C’est ainsi que d’immenses trésors, de prodigieuses ressources, d’incalculables réserves, dus à l’effort archiséculaire de la multitude qui peine et vit misérablement, se trouvent aujourd’hui en la possession d’une minorité de flibustiers, d’aigrefins et de profiteurs – la propriété, c’est le vol (Proudhon) – qui, de génération en génération, se transmettent constamment accrues, les richesses ainsi accumulées.

Ce fait d’absorption progressive de toutes les richesses peut être comparé au mouvement d’une pompe aspirante et foulante, qui serait actionnée par quelques privilégiés et fonctionnerait au profit exclusif de ceux-ci. Ce que le mouvement de cette pompe aspire, c’est la totalité des richesses enfantées par les prolétaires des deux sexes, de tous âges et de toutes nationalités ; ce que le mouvement de cette pompe refoule, c’est la masse de ces prolétaires qu’il rejette systématiquement dans l’enfer d’un travail de brutes et d’une existence de forçats.
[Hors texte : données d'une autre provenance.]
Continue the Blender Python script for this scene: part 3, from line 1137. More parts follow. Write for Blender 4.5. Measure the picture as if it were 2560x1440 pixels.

Les conséquences de cette odieuse accumulation des richesses sont particulièrement saisissantes dans les grands centres qu’on a appelés les cités tentaculaires. (Voir le livre de Emile Verhaeren sur ce sujet.) L’opulence y côtoie le dénuement ; l’oisiveté y avoisine le travail forcé ; les rires et les chants s’y mêlent aux larmes et aux cris de détresse ; l’orgie tue les uns et les privations assassinent lentement les autres.  » Il y a, rien qu’en France, écrivait le Dr Bertillon, il y a 25 ans, plus de cent mille personnes de quinze à soixante ans qui, chaque année, meurent de la misère et de ses suites. »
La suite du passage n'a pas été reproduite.